- Opinion
- 30 Jul 19
Norwegian Good
Tricky to review this one without giving the game away. Nesbø puts Detective Harry Hole through the wringer from the moment he wakes up near the start of the book with blood on his hands. Separated from his beloved wife Rakel and tormented by the thoroughly nasty Svein Finne – the first killer Harry took down – Hole is in a bad place at the bottom of a bottle. He’s working cold cases as a punishment for past transgressions, but he really has to start investigating himself alongside Finne – a bloke who likes his knives - in order to uncover what’s going on. Harry is just as much in the dark as the reader.

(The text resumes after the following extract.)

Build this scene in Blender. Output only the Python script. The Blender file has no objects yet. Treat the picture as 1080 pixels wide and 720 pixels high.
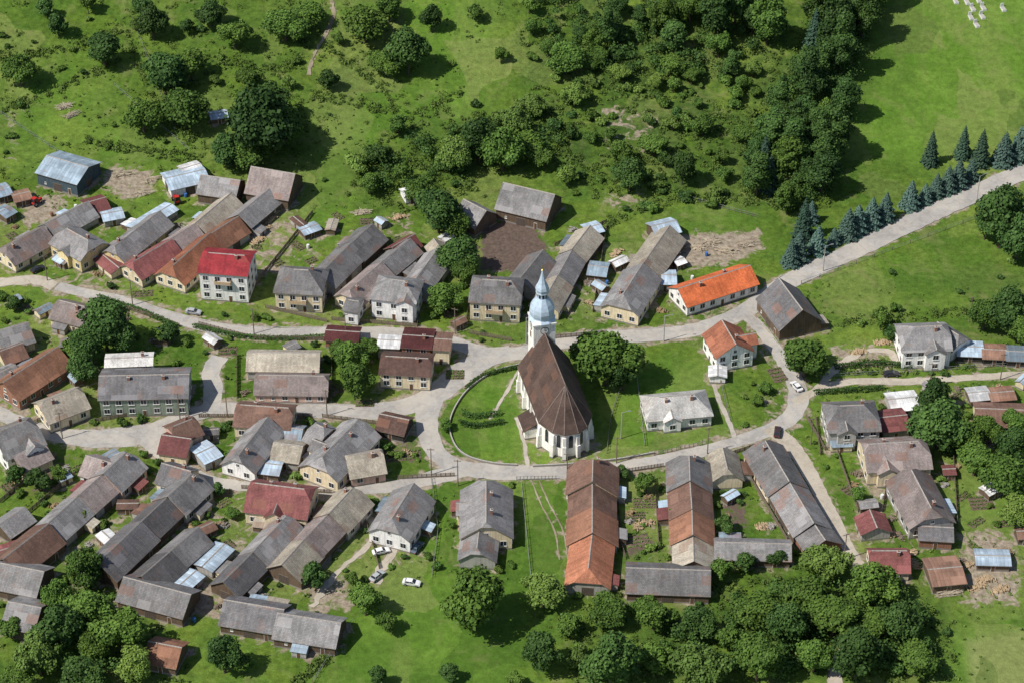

The plot boasts more twists and turns than a box of Slinkys. Every time you think you have it figured, a turn of the page proves you wrong. Hole is, of course, a walking cliché that stretches all the way back to Raymond Chandler (although Nesbø has said that he is a nod to Michael Connelly's Harry Bosch): the cop on the edge with a drink problem, bafflingly attractive to the opposite sex. Mind you, he does start a fight with a bar owner for playing a David Gray record, which is perfectly acceptable and understandable behaviour. Nesbø’s mastery – he’s pretty much created his own genre, other writer’s work are often described as “Nesbø-ey” by a crime obsessed pal of mine - keeps it all tensely engaging. I should point out that if, like me, you’re new to Harry Hole, this twelfth book in the series is still perfectly enjoyable - though there are references to his previous adventures - as a stand-alone read. It will fly off the shelves, and rightly so.